On finishing touches

I do what they do a lot in Turkish cooking. And that is take a little bit of butter or oil and put some flaked chili—I like Urfa chili—but any kind of flaked chili does the work—and the moment that you throw the chilies in, the butter turns a really deep, beautiful red color and starts to flavor the oil or the butter, and that spooned over something—from vegetables to meat or stew to eggs—just really transforms the dish. It’s a simple trick and you don't need to be a genius to do it, and it has a real transformative effect.

On yogurt, beyond the breakfast bowl

Just recently I've been playing a little bit with cooking inyogurt, which is very common in India and the Middle East, in Persia … Cooking lamb meatballs in yogurt is so good, and also using it as a base for rice and pasta dishes as well, cooked and served warm. It's a wonderful thing.

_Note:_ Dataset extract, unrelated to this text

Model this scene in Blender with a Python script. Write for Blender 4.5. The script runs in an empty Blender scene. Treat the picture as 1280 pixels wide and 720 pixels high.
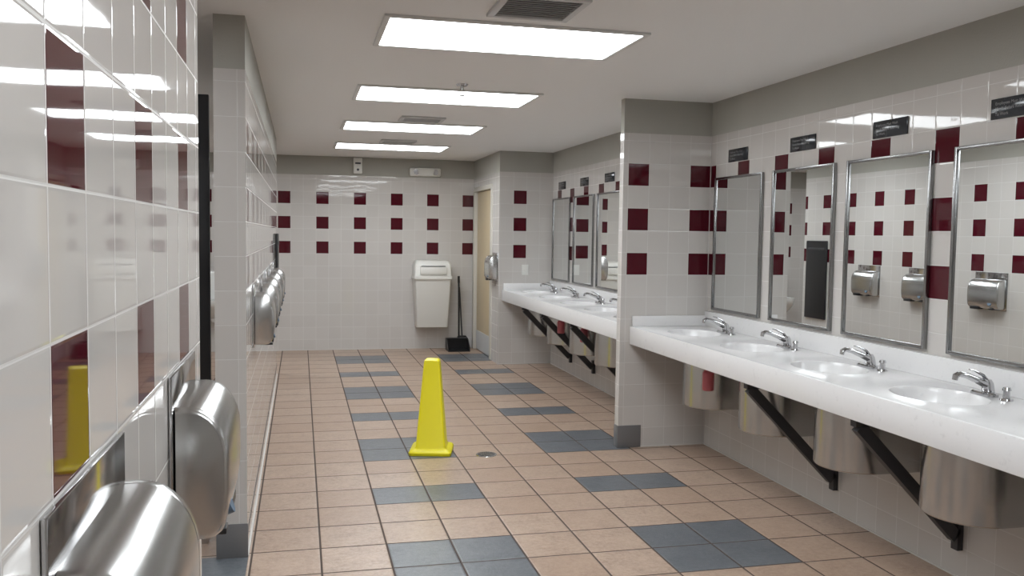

But also I have a recipe for a salad which is made out of lamb’s lettuce and cucumbers—really simple basic green salad ingredients—but the dressing consists of yogurt and ginger and garlic and lemon juice, hardly anything else. It’s got a really wonderful consistency, but beautiful sharp flavors. So yeah, yogurt can go almost on everything and anything. I always have to have a tub of full-fat yogurt in my fridge because I use it a few times every day.

On garlic in hummus

It needs a bit of garlic, a bit of lemon juice, yeah. I'm definitely in the garlic camp. I used to have very clear opinions about hummus and over the years I've changed my mind a bit. It goes back to the question that we started with about authenticity, and I have less and less time for things that are described themselves as authentic because I think authenticity hardly really exists. It's a construct that we love to believe what we eat has. But throughout human history, people used to invent new dishes, so when you say something is authentic, it's probably authentic to one person at one point in history.